OBERST TAYLOR: Nun, stimmt es, daß Ihre soeben gemachte Aussage dahin geht, daß Hitler recht eigenartige Ansichten hatte über die Methoden, mit denen der Krieg an der Ostfront geführt werden sollte?

VON MANSTEIN: Ja.

OBERST TAYLOR: Hitler dachte, die besetzten russischen Gebiete könnten am besten durch ausgedehnte Terrormaßnahmen unterworfen und befriedet werden, nicht wahr?

VON MANSTEIN: Das ist mir damals keineswegs klargeworden, das ist mir erst jetzt durch den Prozeß klargeworden.

OBERST TAYLOR: Erhielten Sie keinen Befehl vom OKW, Terrormaßnahmen anzuwenden, um die Ordnung in den besetzten Gebieten aufrechtzuerhalten?

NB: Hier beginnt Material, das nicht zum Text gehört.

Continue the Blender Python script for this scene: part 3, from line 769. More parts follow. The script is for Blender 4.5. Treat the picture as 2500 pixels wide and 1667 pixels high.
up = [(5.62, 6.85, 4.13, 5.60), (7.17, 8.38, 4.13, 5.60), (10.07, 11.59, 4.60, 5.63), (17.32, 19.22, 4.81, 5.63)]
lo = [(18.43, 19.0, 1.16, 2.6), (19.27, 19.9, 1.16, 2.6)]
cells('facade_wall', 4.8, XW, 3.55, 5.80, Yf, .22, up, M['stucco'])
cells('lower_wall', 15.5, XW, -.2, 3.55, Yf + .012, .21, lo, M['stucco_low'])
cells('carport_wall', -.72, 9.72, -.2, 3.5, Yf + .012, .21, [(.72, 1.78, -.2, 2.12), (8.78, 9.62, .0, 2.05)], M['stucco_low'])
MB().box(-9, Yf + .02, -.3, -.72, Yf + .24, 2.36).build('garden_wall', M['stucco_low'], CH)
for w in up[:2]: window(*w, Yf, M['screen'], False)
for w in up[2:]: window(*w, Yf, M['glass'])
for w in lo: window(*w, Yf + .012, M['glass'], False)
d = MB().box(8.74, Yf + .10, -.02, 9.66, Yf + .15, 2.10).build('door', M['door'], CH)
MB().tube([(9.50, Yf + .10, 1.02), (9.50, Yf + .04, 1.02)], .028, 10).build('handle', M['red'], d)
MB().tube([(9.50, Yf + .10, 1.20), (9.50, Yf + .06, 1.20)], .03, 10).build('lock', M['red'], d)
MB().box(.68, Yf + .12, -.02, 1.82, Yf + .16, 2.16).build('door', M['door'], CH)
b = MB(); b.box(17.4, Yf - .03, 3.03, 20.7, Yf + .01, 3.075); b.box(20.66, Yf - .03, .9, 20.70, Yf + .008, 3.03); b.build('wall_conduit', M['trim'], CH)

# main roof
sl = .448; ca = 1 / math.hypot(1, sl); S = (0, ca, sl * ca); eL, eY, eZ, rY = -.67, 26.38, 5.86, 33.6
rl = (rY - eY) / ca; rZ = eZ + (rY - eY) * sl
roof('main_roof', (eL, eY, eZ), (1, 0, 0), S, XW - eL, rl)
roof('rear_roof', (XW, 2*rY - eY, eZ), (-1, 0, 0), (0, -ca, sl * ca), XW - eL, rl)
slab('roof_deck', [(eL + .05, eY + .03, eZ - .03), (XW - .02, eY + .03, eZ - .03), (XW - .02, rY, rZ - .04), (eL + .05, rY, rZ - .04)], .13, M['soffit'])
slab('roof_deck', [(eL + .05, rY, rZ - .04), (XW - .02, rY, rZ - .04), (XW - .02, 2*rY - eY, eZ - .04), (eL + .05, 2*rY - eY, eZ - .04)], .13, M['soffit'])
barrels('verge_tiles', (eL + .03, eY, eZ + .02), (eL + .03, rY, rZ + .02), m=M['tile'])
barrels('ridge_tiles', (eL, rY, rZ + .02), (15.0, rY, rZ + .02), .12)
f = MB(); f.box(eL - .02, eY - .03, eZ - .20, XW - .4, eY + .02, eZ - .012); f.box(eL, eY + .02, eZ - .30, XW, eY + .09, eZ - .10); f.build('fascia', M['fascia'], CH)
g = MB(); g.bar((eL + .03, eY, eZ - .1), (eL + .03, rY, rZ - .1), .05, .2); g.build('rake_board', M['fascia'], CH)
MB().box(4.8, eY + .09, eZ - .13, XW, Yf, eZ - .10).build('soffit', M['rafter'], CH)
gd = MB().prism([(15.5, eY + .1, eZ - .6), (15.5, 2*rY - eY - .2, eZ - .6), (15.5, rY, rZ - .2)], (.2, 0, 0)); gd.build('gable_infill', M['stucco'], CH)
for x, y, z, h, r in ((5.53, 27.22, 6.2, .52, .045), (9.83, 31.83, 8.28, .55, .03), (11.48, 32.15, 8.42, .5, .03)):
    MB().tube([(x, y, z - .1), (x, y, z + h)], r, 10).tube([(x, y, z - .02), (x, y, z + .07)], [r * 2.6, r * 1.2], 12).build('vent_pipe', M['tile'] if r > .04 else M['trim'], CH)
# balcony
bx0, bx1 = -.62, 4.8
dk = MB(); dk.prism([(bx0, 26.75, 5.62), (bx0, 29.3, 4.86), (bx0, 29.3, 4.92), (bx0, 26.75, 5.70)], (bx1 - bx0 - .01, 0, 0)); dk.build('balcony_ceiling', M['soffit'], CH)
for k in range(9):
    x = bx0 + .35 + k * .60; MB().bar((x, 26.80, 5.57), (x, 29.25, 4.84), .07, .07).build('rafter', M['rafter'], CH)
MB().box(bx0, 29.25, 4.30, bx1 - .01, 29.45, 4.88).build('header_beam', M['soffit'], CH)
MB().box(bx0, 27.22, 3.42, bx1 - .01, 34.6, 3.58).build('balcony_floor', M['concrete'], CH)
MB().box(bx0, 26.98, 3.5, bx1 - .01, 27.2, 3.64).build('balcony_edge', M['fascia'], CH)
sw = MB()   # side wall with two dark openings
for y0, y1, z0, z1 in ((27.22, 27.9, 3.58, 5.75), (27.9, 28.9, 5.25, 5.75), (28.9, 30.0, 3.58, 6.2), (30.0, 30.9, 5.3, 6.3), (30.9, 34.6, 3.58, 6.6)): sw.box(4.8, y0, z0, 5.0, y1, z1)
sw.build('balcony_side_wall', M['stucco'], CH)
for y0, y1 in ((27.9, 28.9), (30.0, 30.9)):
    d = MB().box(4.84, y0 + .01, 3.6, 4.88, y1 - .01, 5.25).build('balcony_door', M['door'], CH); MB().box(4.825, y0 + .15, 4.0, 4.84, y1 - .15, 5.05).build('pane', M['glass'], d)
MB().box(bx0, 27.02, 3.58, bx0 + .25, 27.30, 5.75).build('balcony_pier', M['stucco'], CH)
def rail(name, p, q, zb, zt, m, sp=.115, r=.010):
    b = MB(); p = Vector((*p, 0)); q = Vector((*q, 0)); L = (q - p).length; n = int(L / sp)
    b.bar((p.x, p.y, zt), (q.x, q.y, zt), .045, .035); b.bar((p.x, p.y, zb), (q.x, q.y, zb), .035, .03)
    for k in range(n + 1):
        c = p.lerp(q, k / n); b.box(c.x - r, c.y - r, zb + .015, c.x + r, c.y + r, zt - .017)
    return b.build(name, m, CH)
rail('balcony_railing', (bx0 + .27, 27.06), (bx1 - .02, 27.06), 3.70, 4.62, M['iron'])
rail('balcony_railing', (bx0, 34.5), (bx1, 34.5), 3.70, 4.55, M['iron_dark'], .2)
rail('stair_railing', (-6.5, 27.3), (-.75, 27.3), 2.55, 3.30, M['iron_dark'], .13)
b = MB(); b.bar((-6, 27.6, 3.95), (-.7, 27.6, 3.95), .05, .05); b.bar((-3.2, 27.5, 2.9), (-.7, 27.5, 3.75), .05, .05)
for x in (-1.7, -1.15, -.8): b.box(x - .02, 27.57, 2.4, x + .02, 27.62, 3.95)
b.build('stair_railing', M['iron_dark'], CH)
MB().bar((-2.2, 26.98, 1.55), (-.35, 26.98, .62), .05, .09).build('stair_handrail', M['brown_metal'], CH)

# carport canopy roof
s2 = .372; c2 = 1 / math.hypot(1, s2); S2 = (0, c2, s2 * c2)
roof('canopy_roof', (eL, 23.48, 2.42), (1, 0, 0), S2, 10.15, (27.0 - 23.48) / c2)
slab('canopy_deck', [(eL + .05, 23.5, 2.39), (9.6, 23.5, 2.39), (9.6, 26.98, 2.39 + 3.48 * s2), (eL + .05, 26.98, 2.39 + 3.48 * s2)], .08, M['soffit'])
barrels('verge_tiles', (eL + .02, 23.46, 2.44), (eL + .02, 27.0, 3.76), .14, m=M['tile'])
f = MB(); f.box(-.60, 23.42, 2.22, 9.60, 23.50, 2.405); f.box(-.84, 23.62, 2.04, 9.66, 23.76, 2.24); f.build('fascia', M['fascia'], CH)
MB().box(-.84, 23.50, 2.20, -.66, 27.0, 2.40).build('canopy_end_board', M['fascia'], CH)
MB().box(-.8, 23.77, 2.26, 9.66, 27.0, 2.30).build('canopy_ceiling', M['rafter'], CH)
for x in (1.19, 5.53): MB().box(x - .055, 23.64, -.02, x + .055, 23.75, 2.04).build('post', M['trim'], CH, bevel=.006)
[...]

VON MANSTEIN: Einen Befehl vom OKW konnte ich für meine Armee meines Erachtens überhaupt nicht erhalten, und an einen Befehl zur Anwendung terroristischer Methoden kann ich mich auch nicht entsinnen.

OBERST TAYLOR: Ein Befehl des OKW konnte Sie aber im gewöhnlichen Dienstweg über das OKH erreichen, nicht wahr?

VON MANSTEIN: Ja.

OBERST TAYLOR: Wollen Sie sich nun bitte das Dokument anschauen...

Euer Lordschaft! Es ist Dokument 459-PS.